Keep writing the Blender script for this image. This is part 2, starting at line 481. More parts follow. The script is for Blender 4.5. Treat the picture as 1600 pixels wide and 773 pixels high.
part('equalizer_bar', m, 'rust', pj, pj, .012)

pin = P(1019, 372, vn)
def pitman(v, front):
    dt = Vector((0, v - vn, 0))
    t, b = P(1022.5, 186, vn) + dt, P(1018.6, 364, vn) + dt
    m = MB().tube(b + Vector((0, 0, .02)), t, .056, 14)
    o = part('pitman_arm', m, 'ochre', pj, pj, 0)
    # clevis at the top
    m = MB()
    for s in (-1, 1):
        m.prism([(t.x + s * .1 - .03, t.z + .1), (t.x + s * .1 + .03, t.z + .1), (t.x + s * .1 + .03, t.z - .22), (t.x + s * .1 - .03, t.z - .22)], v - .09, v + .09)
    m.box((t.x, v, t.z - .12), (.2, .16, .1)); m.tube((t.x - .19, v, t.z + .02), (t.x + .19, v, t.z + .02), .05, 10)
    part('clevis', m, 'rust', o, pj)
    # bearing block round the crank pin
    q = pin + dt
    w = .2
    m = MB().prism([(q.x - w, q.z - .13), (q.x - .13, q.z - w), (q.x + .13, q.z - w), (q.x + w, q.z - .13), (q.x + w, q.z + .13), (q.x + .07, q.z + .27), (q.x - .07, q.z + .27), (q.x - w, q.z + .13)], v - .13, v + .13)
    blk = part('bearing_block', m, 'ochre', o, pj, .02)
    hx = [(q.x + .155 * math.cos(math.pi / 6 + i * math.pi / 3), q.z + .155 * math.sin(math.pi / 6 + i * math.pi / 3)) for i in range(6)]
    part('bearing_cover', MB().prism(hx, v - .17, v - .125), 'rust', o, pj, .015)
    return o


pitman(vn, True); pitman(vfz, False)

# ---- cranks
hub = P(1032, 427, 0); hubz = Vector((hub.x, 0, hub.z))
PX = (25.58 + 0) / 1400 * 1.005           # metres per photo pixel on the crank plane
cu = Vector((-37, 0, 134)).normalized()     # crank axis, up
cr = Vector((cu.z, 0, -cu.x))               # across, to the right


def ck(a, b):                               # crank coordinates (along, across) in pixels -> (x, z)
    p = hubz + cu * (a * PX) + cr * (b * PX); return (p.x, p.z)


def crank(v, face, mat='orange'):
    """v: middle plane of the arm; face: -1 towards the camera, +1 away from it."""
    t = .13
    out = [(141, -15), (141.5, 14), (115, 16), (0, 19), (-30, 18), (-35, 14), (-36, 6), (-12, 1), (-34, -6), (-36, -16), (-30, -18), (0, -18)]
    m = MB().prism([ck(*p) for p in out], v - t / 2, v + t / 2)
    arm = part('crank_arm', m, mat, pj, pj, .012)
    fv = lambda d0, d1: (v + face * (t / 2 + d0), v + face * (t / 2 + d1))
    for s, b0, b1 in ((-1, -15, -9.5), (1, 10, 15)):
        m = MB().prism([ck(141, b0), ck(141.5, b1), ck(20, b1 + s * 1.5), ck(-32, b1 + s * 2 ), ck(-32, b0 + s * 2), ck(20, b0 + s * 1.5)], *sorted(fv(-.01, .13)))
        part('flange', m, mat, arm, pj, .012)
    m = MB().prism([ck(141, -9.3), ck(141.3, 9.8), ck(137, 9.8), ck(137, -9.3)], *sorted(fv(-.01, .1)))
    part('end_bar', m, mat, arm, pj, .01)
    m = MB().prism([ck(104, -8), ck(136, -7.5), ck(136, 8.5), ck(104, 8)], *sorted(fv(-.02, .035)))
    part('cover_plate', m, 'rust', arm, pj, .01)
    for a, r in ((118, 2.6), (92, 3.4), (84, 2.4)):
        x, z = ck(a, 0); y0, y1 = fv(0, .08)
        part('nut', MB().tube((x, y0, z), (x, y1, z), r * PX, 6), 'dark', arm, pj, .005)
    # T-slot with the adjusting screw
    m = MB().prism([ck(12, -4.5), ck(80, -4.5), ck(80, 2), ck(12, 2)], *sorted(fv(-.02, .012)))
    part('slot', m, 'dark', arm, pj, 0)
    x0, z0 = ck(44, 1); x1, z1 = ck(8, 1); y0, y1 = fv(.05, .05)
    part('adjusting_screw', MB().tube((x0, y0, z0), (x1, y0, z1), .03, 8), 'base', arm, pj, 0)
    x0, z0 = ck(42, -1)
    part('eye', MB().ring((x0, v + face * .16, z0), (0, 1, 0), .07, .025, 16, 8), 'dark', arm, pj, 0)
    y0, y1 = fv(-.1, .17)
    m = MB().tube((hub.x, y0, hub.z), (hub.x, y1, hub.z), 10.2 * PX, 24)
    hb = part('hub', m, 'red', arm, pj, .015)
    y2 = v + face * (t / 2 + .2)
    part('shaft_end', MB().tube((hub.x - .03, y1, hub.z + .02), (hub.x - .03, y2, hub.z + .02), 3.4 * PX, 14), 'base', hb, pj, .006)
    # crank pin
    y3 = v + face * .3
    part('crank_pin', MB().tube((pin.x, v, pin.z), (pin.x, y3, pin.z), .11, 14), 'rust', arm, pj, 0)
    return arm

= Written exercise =
Looking at the material above, please copy exactly every line from its first line through the line containing "part('equalizer_bar', m, 'rust', pj, pj, .012)", with both ends included and nothing else.

= Written response =
Keep writing the Blender script for this image. This is part 2, starting at line 481. More parts follow. The script is for Blender 4.5. Treat the picture as 1600 pixels wide and 773 pixels high.
part('equalizer_bar', m, 'rust', pj, pj, .012)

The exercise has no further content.